A review by shieldbearer
Escape by Gordon Korman

4.0

Island: Escape, the last part of Korman's adventure trilogy, may give away the ending with its title, but it manages to maintain the suspense until the end of the novel. Korman has many plot elements going on here- Will's bullet injury, JJ's insistence that their situation has been entirely staged by the company they set to sea with, the discovery of an atomic bomb from World War II on the island, smugglers, and the tension and dynamics within the group.

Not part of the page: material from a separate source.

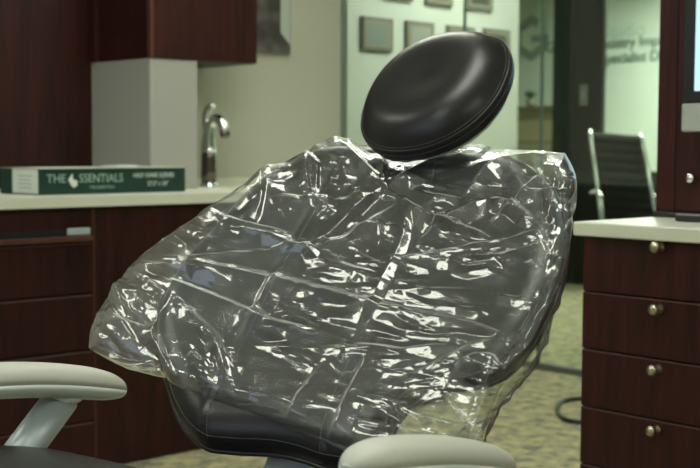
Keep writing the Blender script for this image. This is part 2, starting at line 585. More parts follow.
hu = empty('hutch_cabinet')
tag(hu, 'tall dark mahogany hutch standing on the right countertop behind the computer', 'cabinet')
HX, HY = 2.806, 1.868
boxes('body', [(HX + .02, HX + .245, .75, HY, RZ + .016, 2.5)], WOOD, hu)
box('face_frame', HX, HX + .02, HY - .055, HY, RZ + .016, 2.5, WOOD, hu, .002)
hd = box('door', HX - .002, HX + .018, 1.12, HY - .058, RZ + .018, 2.5, WOOD, hu, .002)
kp = on_x0(694.5, 178, HX)
joined('knob', [lathe([(.006, 0), (.006, .012), (.0125, .016), (.013, .022), (.009, .027)], (HX - .002, kp.y, kp.z), (-1, 0, 0), 18)], CHROME, hd)
boxes('plinth', [(HX - .012, HX + .24, .76, HY + .004, RZ + .0005, RZ + .016)], BLACKP, hu, .005)
settle(hu, (HX + .12, 1.3, RZ))

# desktop computer
im = empty('desktop_computer')
tag(im, 'silver all-in-one desktop computer with black screen border at right edge', 'computer')
IX = 2.70
pl = at(680.3, 132, 3.1)
iy = IX * (pl.y / pl.x) if False else None
r_ = ray(680.3, 132); pL = CAM + r_ * (IX / r_.x)
y1 = pL.y; z0 = pL.z
IW = .60
r_ = ray(685, 103); zc = (CAM + r_ * (IX / r_.x)).z
r_ = ray(694.5, 91); ps = CAM + r_ * (IX / r_.x)
SILVER = plain('silver_aluminium', (.55, .57, .56), .35, .6)
box('chin', IX, IX + .02, y1 - IW, y1, z0, zc, SILVER, im, .006)
box('bezel', IX, IX + .02, y1 - IW, y1 - .003, zc + .0005, zc + .40, BLACKP, im, .003)
box('rear_shell', IX + .0205, IX + .05, y1 - IW + .04, y1 - .04, z0 + .04, zc + .36, SILVER, im, .012)
box('screen', IX - .0012, IX - .0002, y1 - IW + (y1 - ps.y), ps.y, ps.z, zc + .37, emit('lit_screen', (.52, .80, .86), .95), im)
ym = y1 - IW / 2
box('stand', IX + .0505, IX + .062, ym - .08, ym + .08, RZ + .022, z0 + .12, SILVER, im, .003)
fo = [(ym + .26 * math.cos(t), .046 * math.sin(t)) for t in np.linspace(0, 2 * math.pi, 40, endpoint=False)]
V = [(IX + .045 + b_, a, RZ + h) for h in (.0005, .018) for a, b_ in fo] + [(IX + .045 + b_ * .9, ym + (a - ym) * .95, RZ + .022) for a, b_ in fo]
Fc = [tuple(range(40))[::-1], tuple(range(80, 120))]
for i in range(40):
    j = (i + 1) % 40
    Fc += [(i, j, 40 + j, 40 + i), (40 + i, 40 + j, 80 + j, 80 + i)]
mesh('foot', V, Fc, BLACKP, im, True)
settle(im, (IX + .04, ym, RZ))

r_ = ray(674, 221.5); q_ = CAM + r_ * ((RZ - EYE) / r_.z)
ls = bevel(mesh('low_stand', *boxdata(q_.x, q_.x + .030, q_.y - .12, q_.y, RZ + .0005, RZ + .020), BLACKP), .006, 3)
tag(ls, 'low black stand lying on the right countertop before the hutch', 'stand')

# cable loop on the floor
cl = [at(577 + 14, 421, 4.95), at(573, 421, 4.95), at(562, 417, 5.0), at(557.5, 410, 5.1), at(560, 401.5, 5.35), at(572, 398.5, 5.45), at(592, 399, 5.45)]
cl = [Vector((p.x, p.y, .012)) for p in cl]


def on_floor(px, py, z=.010):
    r_ = ray(px, py)
    return CAM + r_ * ((z - EYE) / r_.z)


cl = [on_floor(*q) for q in ((592, 422), (573, 421), (562, 417.5), (557.5, 410), (560, 402.5), (572, 399), (600, 398))]
cb = tube('cable', spline(cl, 8), .009, BLACKP)
tag(cb, 'black cable looped on the carpet beside the right drawer cabinet', 'cable')

# ------------------------------------------------------------------ rooms beyond the glass
YF = 5.62
struct(box('wall_frames', 3.0, 6.74, YF, YF + .12, 0, CZ, plain('office_wall', (.50, .52, .46), .7)))
struct(box('wall_office', 2.9, 3.0, YW + .125, 11.4, 0, CZ, WALLM))
PF = plain('certificate_frame', (.10, .10, .085), .4)
PM = plain('certificate_mat', (.22, .20, .13), .6)
PAPER = [plain('certificate_paper_a', (.16, .19, .17), .6), plain('certificate_paper_b', (.24, .26, .23), .6), plain('certificate_paper_c', (.05, .05, .04), .6)]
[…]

On nearly every review I have written for Korman's work, if not all of them, I have commented on his strong characterization and dynamics, and it really comes into full force in the last installment of Island. JJ Lane fills the typical "Spoiled rich brat" role, but his psychology is far from stereotypical. At first, JJ Lane can't come to terms with the events that have befallen them- partly because he knows that if all of this is real, then the captain's death was largely his fault and that he cannot deny the responsibility of that death. He and Lyssa were originally thought dead at the end of the first installment, but rather the two of them were in a lifeboat with emergency supplies and food, so they did not experience the hardships of thirst and sunburn like the other characters did. He spends the majority of the story in denial, but when the kids make a hard call to save the life of one of their own, JJ finally has to face reality. He knows that the reform company would not allow the children to proceed on the course they have chosen- if only for liability's sake, and the public firestorm that would ensue- so he finally accepts this is real. And when he does, JJ takes responsibility for his own actions and does what he can to serve everyone else on the island.

Korman's entire trilogy is excellently plotted and his character arcs are full and rich. Korman makes excellent use of the protracted length of the book and packs a lot in without making it feel rushed or overly dramatic. My one complaint is the ending. I believe it was a bit abrupt- there was only two pages worth of a denouement- but overall, this was an engaging, breathless read.